MILD SPOILERS AHEAD….

I liked how This Is the End approached the Rapture, a concept very specific to Christianity. Yeah, it has fun with it (this movie’s vision of the Afterlife… fabulous) but it doesn’t mock it. The “characters” truly believe that the only way to survive this event is through divine intervention, the ultimate Deus Ex Machina. You can try and wise-ass your way to Heaven, but only true sacrifice will get you there (and one character, who I won’t say but it’s the perfect choice, just before he achieves salvation, has to get in one last petty dig, and ends up suffering for it. And the way in which he is punished, well, if celebrity is just something to be consumed by the public, it’s quite the comeuppance.)

END OF SPOILERS. YOU CAN COME BACK NOW….

But don’t get me wrong, this movie is no Left Behind portrait of sinners just getting what they deserve.

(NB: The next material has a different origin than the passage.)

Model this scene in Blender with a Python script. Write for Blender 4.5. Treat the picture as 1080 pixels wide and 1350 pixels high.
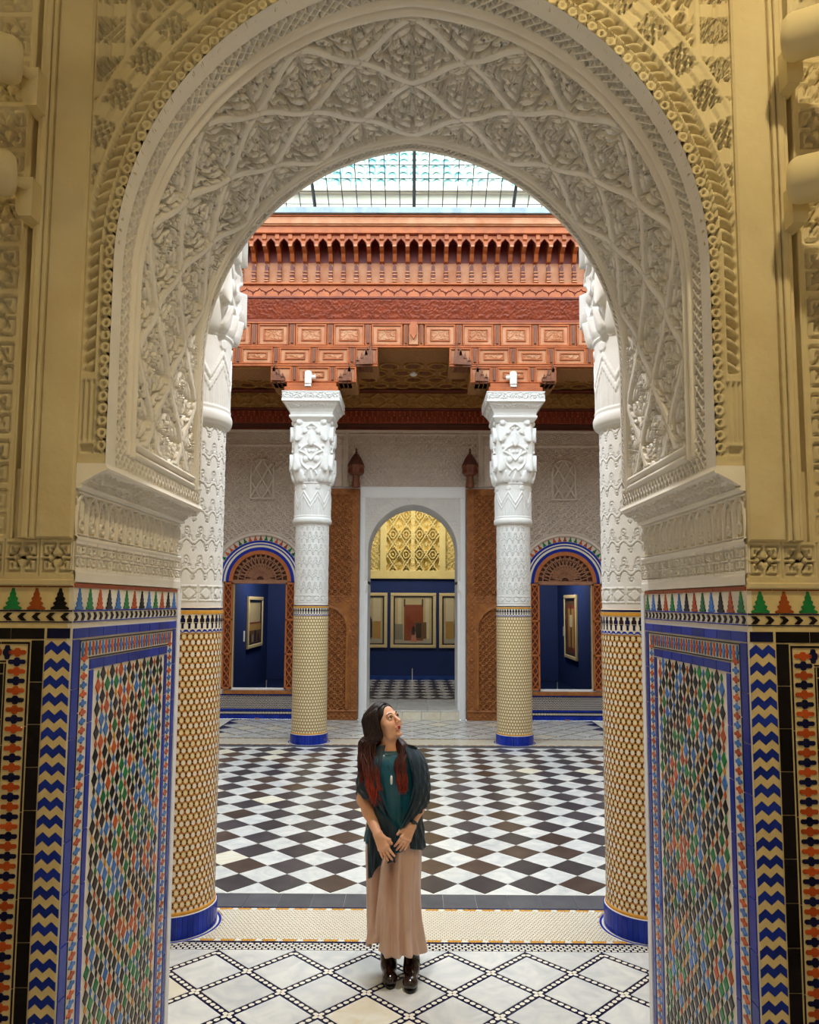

One of the characters gets possessed in a scene that references Rosemary’s Baby, but takes it to a place that Roman Polanski couldn’t back in 1968. There’s also a scene involving a decapitated head getting kicked around like a soccer ball that gives us the most inexplicable POV shot ever. Sure, it makes no sense, but I love that Rogen and Goldberg included it anyway.

I could go on and on like Chris Farley in that old Saturday Night Live bit where he mentions a scene in a movie and just says, “That was awesome.” This Is the End delivers surprise after surprise. Kudos to Seth Rogen, Evan Goldberg and company for delivering such a smart, over-the-top, end of the world horror comedy. This Is the End is one of the most joyous and entertaining movies of the year.